Aldersgate Ward Club  visit to Stationers’ Hall, Monday 16th March 2020

 

The Stationers’ Company was formed in 1403 as a Guild for Scriveners (who had writing skills), Lymners (who decorated parchments), and Book-binders. As they all worked from fixed tables (or stations) in St Paul’s Churchyard, they became collectively known as the Stationers.  

 

Prior to our visit, the twenty-four members gathered for a convivial lunch at the nearby Côte Brasserie in Ludgate Hill. We then met our guides in St Martin-within-Ludgate church, where one of the original bells referred to in the song ‘Oranges and Lemons’ is on display.

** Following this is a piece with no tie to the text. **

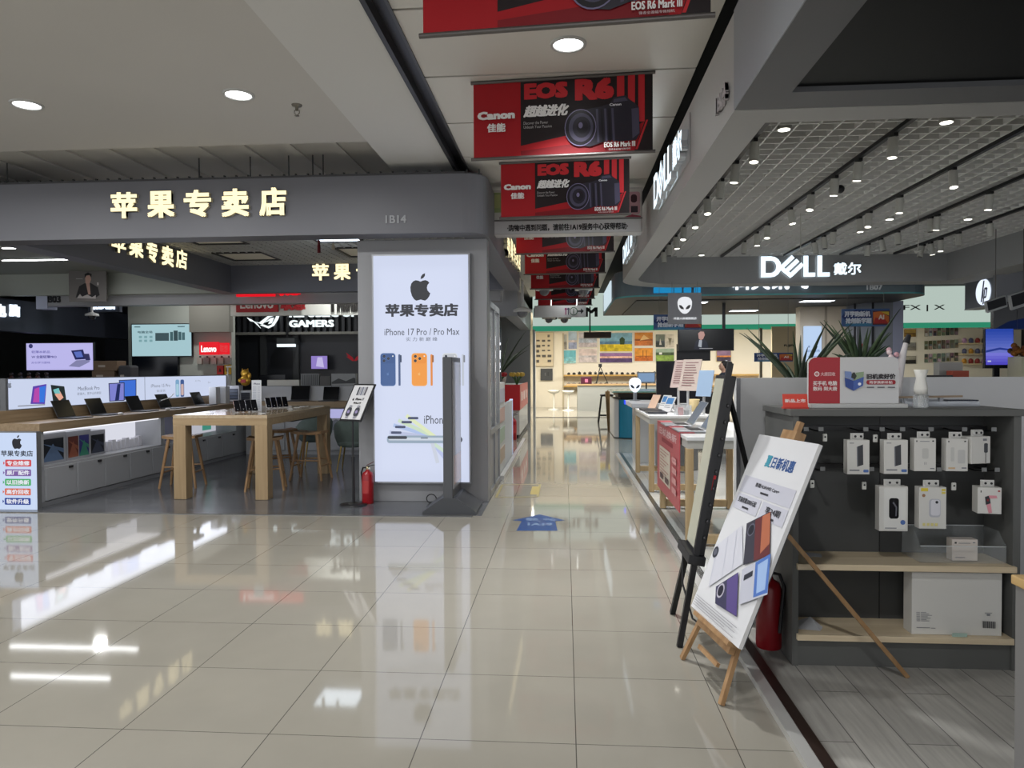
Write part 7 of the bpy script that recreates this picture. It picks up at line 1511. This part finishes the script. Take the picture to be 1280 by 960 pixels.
for i in range(5):
    p = at(14+i*11, 466, Y=15.1); b = MB(); b.lathe([(.05, 0), (.06, .08), (.03, .14), (.001, .15)], mat(((70, 40, 36), (40, 40, 44), (90, 60, 50))[i % 3], .5), 12); b.ball((0, 0, .17), .045, mat((50, 40, 40), .5), n=10, k=6); o = b.build('counter_trinket', label='small dark trinket standing on the dark counter behind the glowing banner', cat='trinket', group='trinkets on the dark counter'); o.location = (p.x, 15.1, 1.2805)
p = at(252, 467, Y=13.4); t = thing('soap_pump', 'small white pump bottle behind the end of the glowing banner', 'bottle', (-6.27, 13.02, .941)); 
b = MB(); b.lathe([(.05, 0), (.05, .36), (.02, .4), (.001, .4)], WHITE, 14); b.build('bottle', t); b = MB(); b.cyl((0, 0, .4), (0, 0, .52), .012, WHITE, n=8); b.box((-.03, -.012, .52), (.07, .012, .545), WHITE); b.build('pump', t)
t.location = (-6.24, 12.99, .0); t['label'] = 'white pump bottle on a slim post behind the end of the glowing banner'
b = MB(); b.box((-.06, -.06, 0), (.06, .06, 1.05), M_cab); b.build('post', t)
for ch in t.children:
    if ch.name.startswith(('bottle', 'pump')): ch.location.z = 1.05
# devices at the corner of the counters
for i, (x0, y0, x1, y1, Y, z, c, fr, lab) in enumerate(((261, 484, 270, 503, 12.0, .9355, (196, 198, 202), None, 'white upright box at the corner of the counters, leftmost'), (271, 483, 282, 503, 12.2, .9355, (206, 208, 212), None, 'white upright box at the corner of the counters, second from left'),
        (285, 482, 299, 503, 12.65, .9565, (186, 188, 192), (60, 66, 78), 'pale boxed device with a dark front at the corner of the counters'), (300, 488, 314, 503, 12.68, .9565, (170, 172, 176), (30, 32, 38), 'small dark fronted device beside the tall leaflet'))):
    M, w, h = rect_y(x0, y0, x1, y1, Y); h = at(x0, y0, Y=Y).z-z; b = MB(); b.box((0, 0, 0), (w, .16, h), mat(c, .45), bev=.006)
    if fr:
        b.box((w*.1, -.004, h*.1), (w*.9, 0, h*.8), mat(fr, .3)); 
        for k in range(3): b.box((w*.16, -.006, h*(.2+.2*k)), (w*.84, -.004, h*(.3+.2*k)), mat(tuple(int(v*1.4) for v in fr), .3))
    o = b.build('device_box', label=lab, cat='box'); o.location = (M.translation.x, Y, z)
t = thing('gold_figurine', 'golden seated lucky figurine on the back counter header', 'figurine', (at(307, 480, Y=13.0).x, 12.985, 1.2265)); GO = mat((206, 160, 60), .3, metal=.6)
b = MB(); b.ball((0, 0, .1), .1, GO, sc=(1.05, .6, 1)); b.ball((0, -.005, .235), .075, GO, sc=(1.1, .7, .95)); b.ball((-.07, -.04, .1), .045, GO); b.ball((.09, -.02, .19), .035, GO, sc=(1, .8, 1.6))
for s_ in (-1, 1): b.cyl((s_*.045, -.0, .285), (s_*.055, 0, .325), .022, GO, r1=.004, n=8)
b.build('figure', t); b = MB(); b.box((-.06, -.075, .06), (.04, -.055, .12), mat((170, 40, 40))); b.build('red_plaque', t)
for i, (x0, x1, y0, c, lab) in enumerate(((334, 374, 475, (196, 194, 184), 'flat white carton on the back counter header'), (376, 399, 467, (120, 122, 122), 'grey wire basket shaped box on the back counter header'), (400, 413, 470, (84, 82, 80), 'dark box on the back counter header beside the grey picture box'), (414, 445, 467, (150, 152, 152), 'grey box with a dark landscape picture on the back counter header'))):
    a, c2 = at(x0, 480, Y=12.93), at(x1, 480, Y=12.93); h = at(x0, y0, Y=12.93).z-1.2265
    b = MB(); b.box((0, 0, 0), (c2.x-a.x, .11, h), mat(c, .5), bev=.004); P = Panel(b, frame((0, -.001, 0), (1, 0, 0), (0, 0, 1)), c2.x-a.x, h, .001)
    if i == 1: [P.rect(.08+.1*k, .1, .12+.1*k, .95, mat((80, 82, 82))) for k in range(9)]
    if i == 3: P.poly([(.02, .7), (.3, .4), (.6, .62), (.9, .35), (.98, .4), (.98, .8), (.02, .85)], mat((70, 72, 72)))
    o = b.build('stored_box', label=lab, cat='box'); o.location = (a.x, 12.93, 1.2265)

The church building connects into the delightful private garden of the Stationers’ Hall, proudly boasting a two hundred year-old plane tree at its centre. 

 

Our tour through the Hall visited several rooms, including the splendid Hall itself and the Stock Room named after the English Stock Company which in 1603 gave the Stationers a monopoly on selling Bibles, providing a source of great wealth. The Hall itself, like most of its surroundings, burnt down in the Great Fire, but was rebuilt by 1674 as we see it today.

 

Our guides were well informed with amusing anecdotes as well as historic facts, and we gave them a hearty round of applause as we enjoyed tea and biscuits at the end of our visit.